I’ve been thinking a lot about caring–”taking care,” having an attitude of care and concern–and what that might mean for we humans now living in the Anthropocene. While here at Djerassi, I came across some of my old notes about “care and concern” related to Donna Haraway–whose work is often discussed here. I hadn’t cited the source, so I asked the primatologist and cognitive scientist Dr. Deborah Forster about it. Our discussion and an internet search led me to this beautiful blog “Care” by Thom van Dooren over at the multispecies salon.

van Dooren, citing Maria Puig, writes that care is a “particularly profound engagement with the world, ‘a vital affective state, an ethical obligation and a practical labor.’”

This is the kind of engagement I’ve been attempting over the past few years with plastic trash as part of Plastic, an autobiography.

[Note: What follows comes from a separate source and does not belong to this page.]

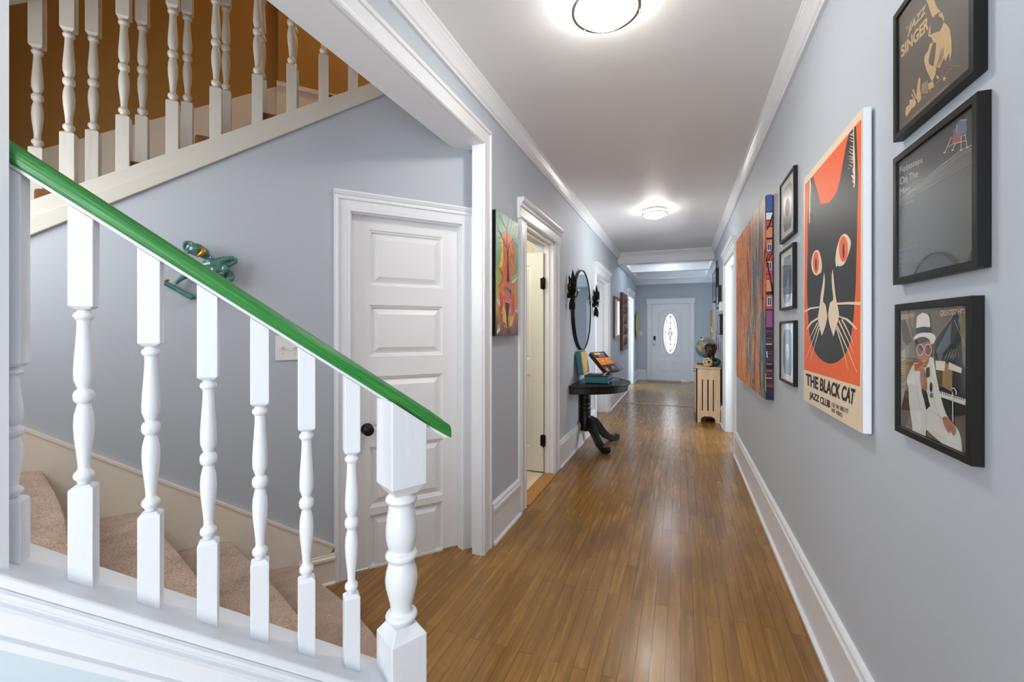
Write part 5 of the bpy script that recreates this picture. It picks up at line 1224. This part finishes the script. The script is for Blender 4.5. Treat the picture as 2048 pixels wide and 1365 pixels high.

I work to engage with plastic garbage with a level of care that demands, as van Dooren writes, a “deep contextual and critical knowledge about the object of our care, a knowledge that simultaneously places us at stake in the world and demands that we be held accountable.” How would practicing that radical form of care–even in regards to garbage–transform our relationships?

I’ve been humbled by the artists and scientists here at Djerassi and their profound engagements with the world. The artist Christine Lee works with painstaking devotion to transform the discarded into objects of aesthetic beauty and power. Eathan Janney spends countless hours understanding the rhythms of bird songs. Eleni Sikelianos meditates in elegaic poems on the species that have disappeared from our planet.

I’ve also been moved by the way in which the people here care for one another, both as people and in our work as artists and scientists. We have opened ourselves to one another, sharing expertise, offering time and energy for collaboration, developing new ideas. The results have been beautiful, transforming.